Netanyahu, “Tahran semaları kontrol altında, harekete geçiyoruz. Tahran’ı boşaltın” sözleriyle İran’ın başkentini açık şekilde tehdit etti. Çatışmaların başladığı ilk günden bu yana bölgede hem askeri hem de diplomatik hareketlilik dikkat çekerken, İsrail yönetiminin sert söylemleri dikkat çekiyor. Netanyahu, son açıklamasında “Zafere doğru ilerliyoruz. İki ana hedefimize ulaşmak üzereyiz: Nükleer ve füze tehdidini ortadan kaldırmak” ifadelerini kullandı.
“Nükleer soykırımı önlemek için harekete geçtik”
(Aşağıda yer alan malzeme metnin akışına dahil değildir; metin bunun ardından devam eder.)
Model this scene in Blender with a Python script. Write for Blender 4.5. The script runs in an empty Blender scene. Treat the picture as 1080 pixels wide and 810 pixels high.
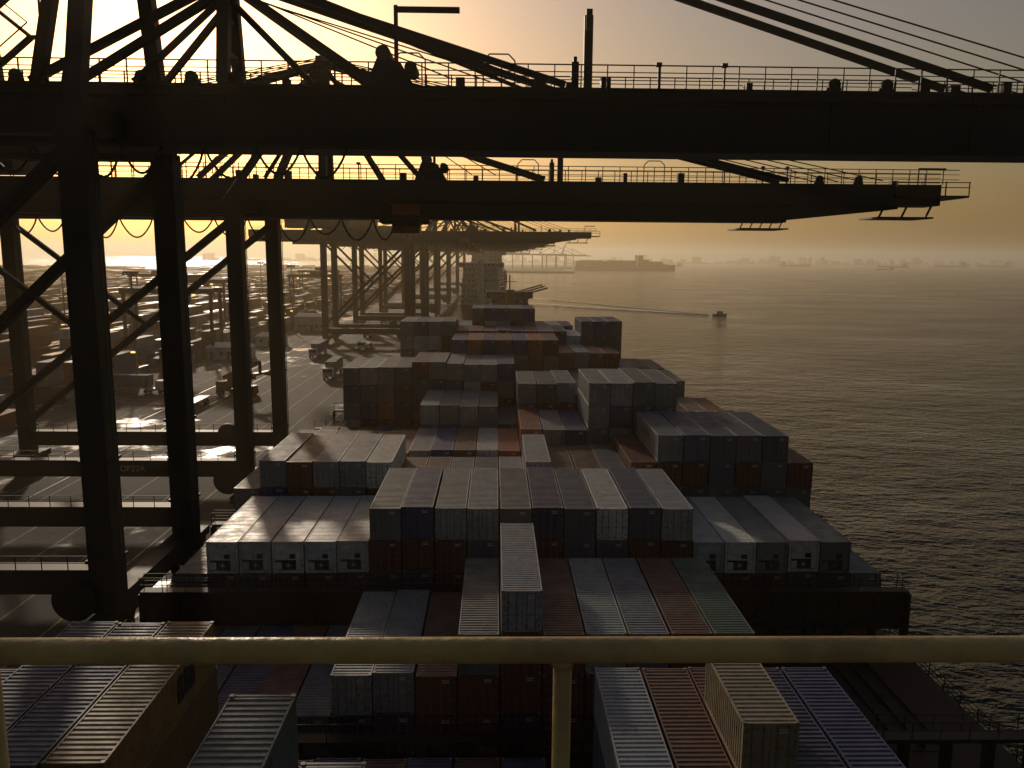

Netanyahu, önceki günkü açıklamasında İran’a yönelik operasyonların gerekçesini "nükleer bir soykırımı önlemek" olarak duyurmuştu. İsrail’in elindeki istihbaratın net olduğunu savunan Netanyahu, “İran, aylar içinde nükleer bir test cihazı üretme aşamasına gelmişti. Artık bekleyemezdik. Sadece kendimizi değil, dünyayı da korumak zorundaydık” diyerek saldırıların uluslararası meşruiyet taşıdığı görüşünü dile getirmişti.
Rejim değişikliği ima edildi
Netanyahu’nun dikkat çeken açıklamalarından biri de İran’daki mevcut rejimle ilgili oldu. Rejim değişikliğinin İsrail’in hedefi olup olmadığı yönündeki soruya cevap veren Netanyahu, “Sonuç bu olabilir. İran rejimi artık çok zayıf. Halkının nefes almasını engelliyorlar. İran halkının harekete geçme kararı kendi ellerindedir” diyerek açıkça İran’da bir iç isyan beklentisi taşıdıklarını ima etti.
Bölgesel endişe büyüyor
İsrail’in İran’a karşı başlattığı bu geniş çaplı operasyon, bölge ülkelerinde derin endişeye yol açmış durumda. Özellikle Körfez ülkeleri başta olmak üzere birçok devlet, hava sahalarını kısmen kapatırken, Birleşmiş Milletler Güvenlik Konseyi acil toplantı çağrısı aldı. İran’dan henüz Netanyahu’nun son açıklamalarına resmi bir yanıt gelmedi ancak İran Devrim Muhafızları’nın alarm seviyesini en üst düzeye çıkardığı bildirildi.